En una temporada de terrible dificultad, viviendo en una ciudad lejos de casa, recuerdo estar luchando con el mandato bíblico de regocijarme en el Señor en todo tiempo. En aquel momento, el dolor crónico afloraba nuevamente, apenas tenía para pagar mis cuentas, estaba a 13 horas de viaje de mis seres queridos, y no tenía perspectiva alguna de futuro. Cuando hacía cualquier intento de orar, lo único que salían eran lágrimas.

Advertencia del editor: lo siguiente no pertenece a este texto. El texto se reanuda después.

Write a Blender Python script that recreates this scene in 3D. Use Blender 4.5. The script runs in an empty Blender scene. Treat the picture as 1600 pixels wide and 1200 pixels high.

Tener una actitud de alabanza no significa que no podamos llorar ante Dios en nuestros sufrimientos, o que debamos negar nuestras preocupaciones, angustias y dudas. Adorar a Dios desde el corazón y adorarlo desde nuestro sufrimiento no son dos acciones que se excluyan mutuamente. Esta realidad que pareciera dual, se encuentra plasmada en las Escrituras también.

Las Escrituras están saturadas de razones para adorar a Dios en medio de las pruebas. Pero solo pongamos nuestro enfoque en una porción, un Salmo donde David nos ofrece motivos para adorar. El Salmo 40. Allí encontramos dos razones poderosas:

 

1. Dios nos escucha

«Pacientemente esperé a Jehová, Y se inclinó a mí, y oyó mi clamor.» (Salmo 40:1)

Dios no se muestra desinteresado ni distante. Él es nuestro Padre; Él está cerca y nos ha acercado hacia Él a través de la muerte de Su Hijo en nuestro lugar. El se preocupa y se involucra cuando sus hijos le hablan.

Oh Dios, ¡Has escuchado mi llanto! No me has dado vuelta el rostro, sino que me has oído porque soy favorecido en Jesús.

 

2. Dios nos rescató de la muerte.

«Y me hizo sacar del pozo de la desesperación, del lodo cenagoso; Puso mis pies sobre peña, y enderezó mis pasos.» (v.2)

Dios ha librado nuestras almas de la destrucción -y del fuego eterno- y nos ha levantado de la muerte a la vida en Jesucristo, nuestra roca inamovible de Salvación.